Mientras una parte del mundo empieza a ver la luz al final de un túnel pandémico inesperado y largo, el optimismo que se empieza a imponer contrasta con otras realidades en el plano institucional. Desde el bloqueo de la investidura en Cataluña, cuestión que genera cada vez más distancia con la ciudadanía (con lo peligroso que eso es), a la falta de relevos claros en el horizonte que aporten aire fresco a una situación enquistada.
La inexistencia de valores al alza que puedan aportar algo nuevo no es una falta exclusiva de la política. También se da en otras organizaciones tan claves en el orden social que hemos construido como son los sindicatos. UGT celebra a partir del próximo martes su congreso confederal, cita en que Josep Maria Álvarez reeditará su cargo como secretario general cuatro años más. Los intentos de articular una lista alternativa han caído en saco roto y, salvo sorpresas de última hora, la candidatura del histórico líder catalán será la única que someterá a consideración de los afiliados.
No es que Álvarez no sea válido para ocupar el cargo, pero se dará la casuística de que UGT va directa a estar liderada por un jubilado y eso genera tensiones en ciertos ámbitos. Desde su entorno se apunta a la posibilidad de un medio mandato para preparar una transición tranquila. Pero las candidaturas para este relevo ordenado son escasas, y otros sindicalistas en proyección como Carmen Castilla o Pedro Hojas no están en estos momentos por la labor.
Todo ello, en una organización que ha sufrido en los últimos años. UGT limitó el número de federaciones en plena crisis para ganar eficiencia en la gestión interna y las consecuencias de las fusiones de sectoriales que se dieron aún se arrastran. Todas ellas relacionadas con una cuestión muy alejada de la defensa de los derechos laborales, la necesidad de mantener una silla de personas que llevan demasiados años en la central sindical y que se verían obligados a volver a sus empresas de referencia.

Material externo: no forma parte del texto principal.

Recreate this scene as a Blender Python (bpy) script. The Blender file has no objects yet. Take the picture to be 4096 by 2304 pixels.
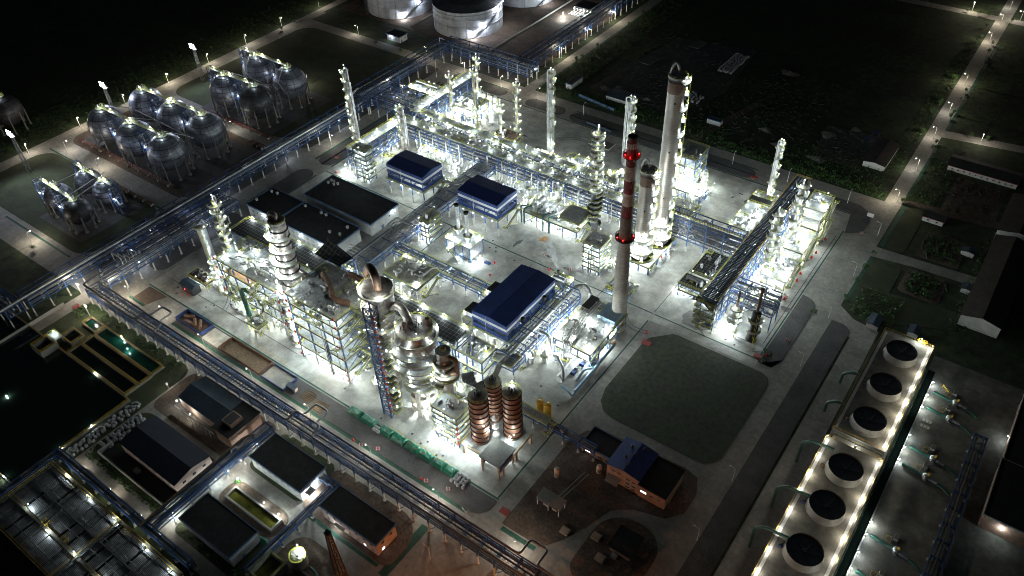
import bpy, math, random
from math import sin, cos, pi, radians as R, sqrt, atan2, hypot
from mathutils import Vector as V, Matrix
random.seed(7)
sc = bpy.context.scene
COL = sc.collection
# ------------------------------------------------------------------ helpers
FLAT={'roof','ridge_cap','gable','canopy','awning','eaves_trim'}
class MB:
    """collects faces, then links them as ONE mesh object"""
    def __init__(s): s.v=[]; s.f=[]; s.mi=[]; s.m=0
    def add(s, vs, fs):
        o=len(s.v); s.v+=[tuple(p) for p in vs]
        for f in fs: s.f.append([i+o for i in f]); s.mi.append(s.m)
        return s
    def box(s,x0,y0,z0,x1,y1,z1):
        return s.add([(x0,y0,z0),(x1,y0,z0),(x1,y1,z0),(x0,y1,z0),(x0,y0,z1),(x1,y0,z1),(x1,y1,z1),(x0,y1,z1)],
            [(0,3,2,1),(4,5,6,7),(0,1,5,4),(1,2,6,5),(2,3,7,6),(3,0,4,7)])
    def cbox(s,x,y,z,dx,dy,dz): return s.box(x-dx/2,y-dy/2,z,x+dx/2,y+dy/2,z+dz)
    def beam(s,p,q,w=.3,h=None):
        h=h or w; p=V(p); q=V(q); d=q-p
        if d.length<1e-4: return s
        d.normalize(); a=d.cross(V((0,0,1)))
        a = V((1,0,0)) if a.length<1e-3 else a.normalized()
        b=a.cross(d); a=a*w/2; b=b*h/2
        return s.add([p-a-b,p+a-b,p+a+b,p-a+b,q-a-b,q+a-b,q+a+b,q-a+b],
            [(0,3,2,1),(4,5,6,7),(0,1,5,4),(1,2,6,5),(2,3,7,6),(3,0,4,7)])
    def tube(s,pts,r,n=8,cap=True):
        P=[V(p) for p in pts]; rs=r if isinstance(r,(list,tuple)) else [r]*len(P)
        T=[]
        for i in range(len(P)):
            a=P[max(i-1,0)]; b=P[min(i+1,len(P)-1)]
            if 0<i<len(P)-1: t=(P[i]-a).normalized()+(b-P[i]).normalized()
            else: t=b-a
            T.append(t.normalized() if t.length>1e-6 else V((0,0,1)))
        u=T[0].cross(V((0,0,1)))
        u = V((1,0,0)) if u.length<1e-3 else u.normalized()
        vs=[];fs=[]
        for i,(p,t) in enumerate(zip(P,T)):
            u=(u-t*u.dot(t)); u=u.normalized() if u.length>1e-6 else t.orthogonal().normalized()
            w=t.cross(u)
            sc_=1.0
            if 0<i<len(P)-1:
                c=abs((P[i]-P[i-1]).normalized().dot(t)); sc_=1/max(c,.6)
            for k in range(n):
                a=2*pi*k/n; vs.append(p+(u*cos(a)+w*sin(a))*rs[i]*(1+(sc_-1)*.5))
        for i in range(len(P)-1):
            for k in range(n):
                k2=(k+1)%n; fs.append((i*n+k,i*n+k2,(i+1)*n+k2,(i+1)*n+k))
        if cap: fs+= [tuple(range(n-1,-1,-1)), tuple((len(P)-1)*n+k for k in range(n))]
        return s.add(vs,fs)
    def lathe(s,prof,n=24,x=0,y=0,z=0,a0=0,a1=None):
        full=a1 is None; a1=a0+2*pi if full else a1
        m=n if full else n+1
        vs=[];fs=[]
        for (r,h) in prof:
            for k in range(m):
                a=a0+(a1-a0)*k/n; vs.append((x+r*cos(a),y+r*sin(a),z+h))
        for i in range(len(prof)-1):
            for k in range(n):
                k2=(k+1)%m if full else k+1
                fs.append((i*m+k,i*m+k2,(i+1)*m+k2,(i+1)*m+k))
        return s.add(vs,fs)
    def cyl(s,x,y,z,r,h,n=16,r2=None):
        r2=r if r2 is None else r2
        return s.lathe([(0.001,0),(r,0),(r2,h),(0.001,h)],n,x,y,z)
    def dome(s,x,y,z,r,h,n=20,k=5):
        return s.lathe([(max(r*cos(pi/2*i/k),.001),h*sin(pi/2*i/k)) for i in range(k+1)],n,x,y,z)
    def sphere(s,x,y,z,r,n=16,k=8):
        return s.lathe([(max(r*sin(pi*i/k),.001),-r*cos(pi*i/k)) for i in range(k+1)],n,x,y,z)
    def poly(s,pts,z):
        return s.add([(p[0],p[1],z) for p in pts],[tuple(range(len(pts)))])
    def slab(s,pts,z0,z1):
        n=len(pts)
        return s.add([(p[0],p[1],z0) for p in pts]+[(p[0],p[1],z1) for p in pts],
            [tuple(range(n-1,-1,-1)),tuple(range(n,2*n))]+[(i,(i+1)%n,n+(i+1)%n,n+i) for i in range(n)])
    def rail(s,pts,closed=False,h=1.15,step=2.6,t=.085,toe=.13):
        P=[V(p) for p in pts]
        if closed: P=P+[P[0]]
        for a,b in zip(P,P[1:]):
            s.beam(a+V((0,0,h)),b+V((0,0,h)),t); s.beam(a+V((0,0,h*.55)),b+V((0,0,h*.55)),t*.6)
            if toe: s.beam(a+V((0,0,toe/2)),b+V((0,0,toe/2)),.05,toe)
            L=(b-a).length; k=max(1,int(L/step))
            for i in range(k+(not closed)):
                p=a+(b-a)*(i/k); s.beam(p,p+V((0,0,h)),t*.8)
        return s
    def lattice(s,x,y,z0,z1,w,d,post=.3,br=.18,step=3.0,w2=None,d2=None):
        w2=w if w2 is None else w2; d2=d if d2 is None else d2
        n=max(1,round((z1-z0)/step)); L=[]
        for i in range(n+1):
            t=i/n; ww=w+(w2-w)*t; dd=d+(d2-d)*t; z=z0+(z1-z0)*t
            L.append([V((x+sx*ww/2,y+sy*dd/2,z)) for sx,sy in((-1,-1),(1,-1),(1,1),(-1,1))])
        for k in range(4): s.beam(L[0][k],L[-1][k],post)
        for i in range(n):
            for k in range(4):
                k2=(k+1)%4
                s.beam(L[i+1][k],L[i+1][k2],br)
                if (i+k)%2: s.beam(L[i][k],L[i+1][k2],br)
                else: s.beam(L[i][k2],L[i+1][k],br)
        return s
    def mesh(s,name,mats):
        me=bpy.data.meshes.new(name); me.from_pydata(s.v,[],s.f)
        for m in (mats if isinstance(mats,(list,tuple)) else [mats]): me.materials.append(m)
        me.polygons.foreach_set('material_index',s.mi)
        me.shade_smooth(); me.set_sharp_from_angle(angle=R(38)); me.update()
        return me
    def build(s,name,mats,parent=None,label=None,loc=None):
        me=s.mesh(name,mats)
        if name in FLAT: me.shade_flat()
        return link(name,me,parent,loc,label)
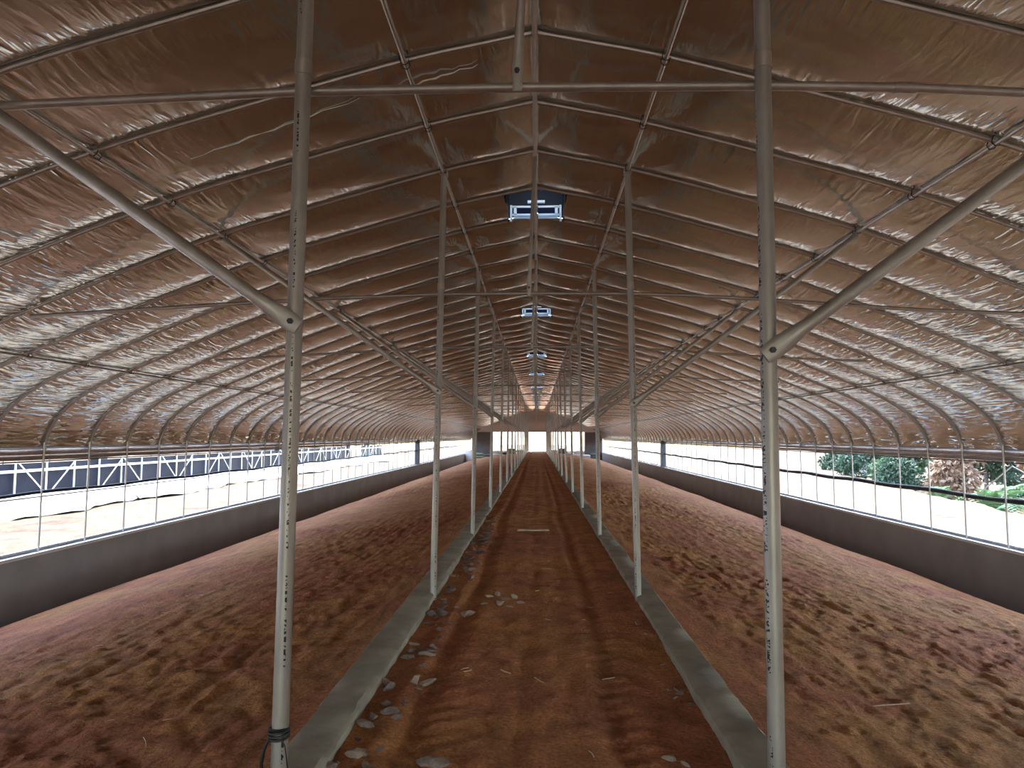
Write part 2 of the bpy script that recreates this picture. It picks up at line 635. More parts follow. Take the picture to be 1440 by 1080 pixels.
struct('floor_left_bed', grid_mesh('floor_left_bed', np.arange(-6.76, -1.10, 0.03), ysteps(Y_BACK, Y_END, 0.005, 0.028),
       lambda X, Y: bed_z(X, Y, -1)), 'bed', 'raked red soil bed sloping down to the low wall on the left')
struct('floor_right_bed', grid_mesh('floor_right_bed', np.arange(1.09, 6.77, 0.03), ysteps(Y_BACK, Y_END, 0.005, 0.028),
       lambda X, Y: bed_z(X, Y, 1)), 'bed', 'raked red soil bed sloping down to the low wall on the right')


# kerbs: slightly chipped concrete strips
def kerb(name, xi, xo, label):
    ys = ysteps(Y_BACK, Y_END, 0.02, 0.09)
    m = MB()
    sg = 1 if xo > xi else -1
    vs_, fs = [], []
    jit = RNG.normal(0, 0.0035, (len(ys), 4))
    for i, y in enumerate(ys):
        vs_ += [(xi + jit[i, 0], y, -0.25), (xi + jit[i, 0] - 0.004 * sg, y, Z_KERB - 0.016 + jit[i, 2] * 0.6),
                (xi + sg * 0.02 + jit[i, 1], y, Z_KERB + jit[i, 3] * 0.5), (xo - sg * 0.012, y, Z_KERB + jit[i, 3] * 0.5),
                (xo + jit[i, 1], y, Z_KERB - 0.012), (xo + jit[i, 1], y, -0.25)]
    for i in range(len(ys) - 1):
        for j in range(5):
            q = (i * 6 + j, i * 6 + j + 1, (i + 1) * 6 + j + 1, (i + 1) * 6 + j)
            fs.append(q if sg > 0 else q[::-1])
    fs.append((0, 1, 2, 3, 4, 5))
    b = (len(ys) - 1) * 6
    fs.append((b + 5, b + 4, b + 3, b + 2, b + 1, b))
    m.add(vs_, fs)
    return struct(name, m, 'kerb', label)


kerb('trim_1', KI_L, KO_L, 'low chipped concrete kerb along the left of the path')
kerb('trim_2', KI_R, KO_R, 'low concrete kerb along the right of the path')


# low side walls
def side_wall(name, s, label):
    m = MB()
    x0, x1 = sorted((s * 6.715, s * 6.90))
    m.box(x0, x1, Y_BACK, Y_END, -1.3, Z_SILL)
    return struct(name, m, 'wall', label)


side_wall('wall_left', -1, 'low grey cement wall below the open left side')
side_wall('wall_right', 1, 'low grey cement wall below the open right side')


# yard outside, with a terrace edge and ditch on the right
def yard_z(X, Y):
    zl = -0.36 + fbm(X * 0.3, Y * 0.3, 3) * 0.10 + fbm(X * 2.5, Y * 2.5, 2) * 0.03
    zr = -0.48 + fbm(X * 0.25, Y * 0.25, 3) * 0.14 + fbm(X * 2.5, Y * 2.5, 2) * 0.03
    edge = 9.35 + 0.168 * Y + 0.002 * np.maximum(0, Y - 20) ** 2 + fbm(Y * 0.5, Y * 0.0, 2) * 0.5
    d = X - edge
    zr = np.where(d > 0, zr - 0.9 * np.clip(d / 1.3, 0, 1) + 1.5 * np.clip((d - 3.0) / 9.0, 0, 3), zr)
    return np.where(X < 0, zl, zr)


def yrange(a, b, near):
    out = [a]
    while out[-1] < b:
        out.append(min(b, out[-1] + (near if out[-1] < 60 else 1.5)))
    return np.array(out)


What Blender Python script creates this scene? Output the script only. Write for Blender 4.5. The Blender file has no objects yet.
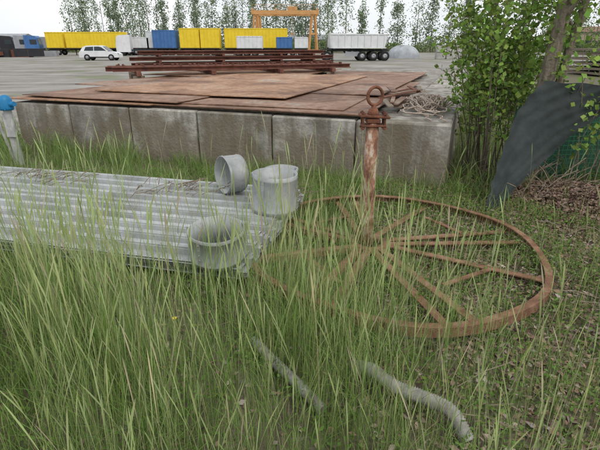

La pregunta que está en boca de muchos en UGT es si la imagen que se dará en el próximo congreso confederal es la mejor posible. Como mínimo, se ha conseguido mostrar una unidad (que no consenso) total. También se debe tener en cuenta que no todo el mundo está dispuesto a pagar el precio que supone bajar a la arena y bregarse en la primera línea de una institución pública. Estar en el foco mediático y tocar poder resulta adictivo, pero las consecuencias negativas son muchas y perduran en el tiempo. Incluso cuando se ha perdido la capacidad de influencia.
Aún es peor aquellos líderes del pasado que aún tienen la convicción de que son referentes y que aún son clave para establecer las claves futuras de una institución. Saber retirarse a tiempo es una gran virtud. En tiempos difíciles, una necesidad. Cuando el optimismo está desatado, una obligación.